A female nude sketch by John Constable has sold for £20,000 after it was covered up for 145 years by its prudish owner who thought is was too risqué.
The pencil drawing featuring the bare bottom of a naked woman was placed in an album of other work by the English artist, and had a dinner invitation pasted over it.
The owner, thought to have been a British aristocrat, decided to hide it as she didn’t want to offend people when showing off the album.
[From Rare nude sketch by Constable uncovered after being hidden away by prudish owners | Mail Online]
this is the kind of art find collectors dream about, a seemingly ordinary purchase with a delightful surprise like an artistic box of crackerjacks. Constable is well known for his landscapes mostly, beautiful classic realist works like the Hay Wain. This nude, however is so elegantly simple, the curves suggested in elegant sweeping lines. I’m thrilled to see it uncovered and going to a new owner who will treasure it.
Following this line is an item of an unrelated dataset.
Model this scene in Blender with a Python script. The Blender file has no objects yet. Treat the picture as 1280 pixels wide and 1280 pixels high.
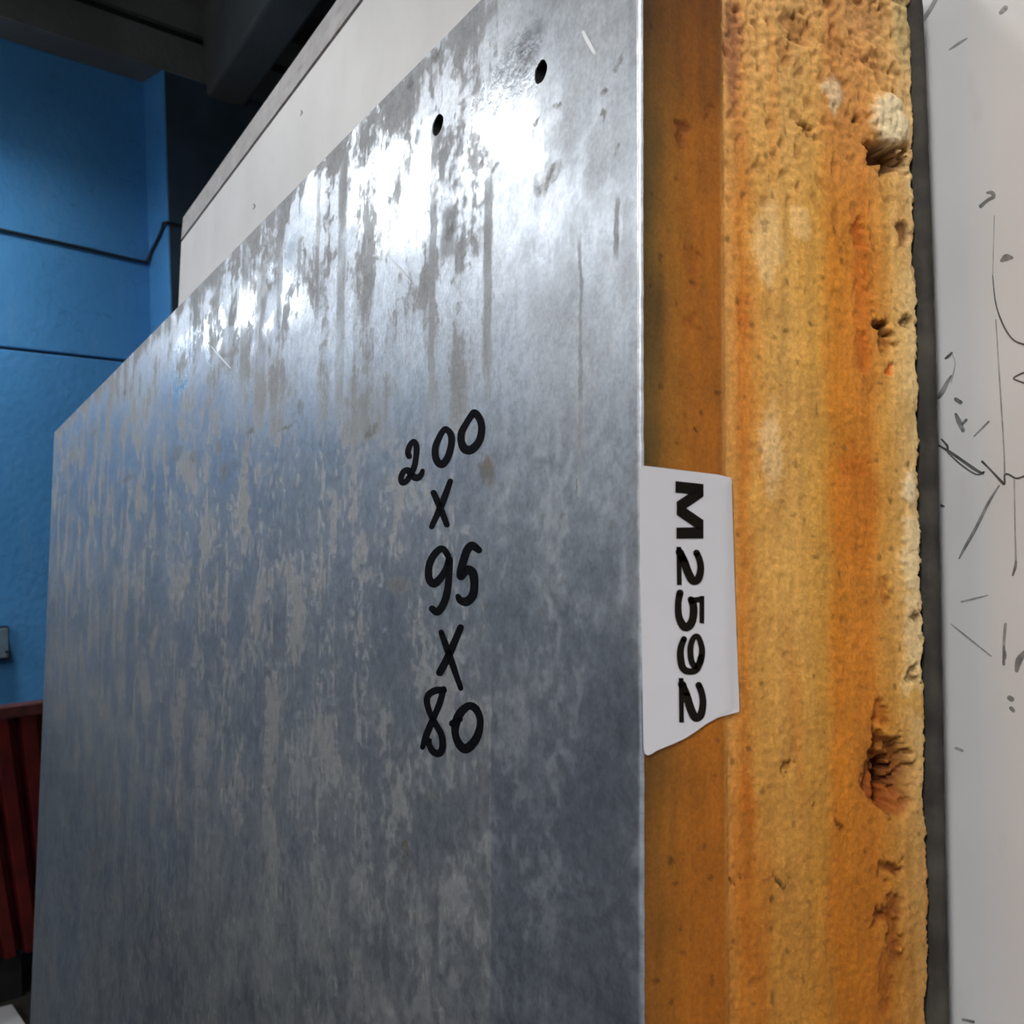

I wonder, sometimes, if the pendulum is swinging back this way, if we are re-establishing victorian prudishness and attitudes. at times when I fear that I like to remember the proliferation of underground nude art, ribald cartoons and interesting pornographic and sexual paraphernalia. the surface of the victorian era was pristine but it had a delightfully seedy underbelly. true that the stuff that was considered shocking then is nothing compared with what we see today, but I think that there is a parallel between what people will admit to and what people actually do. we have the same two faced dichotomy today as we did back then.
would you like to come up and see my etchings?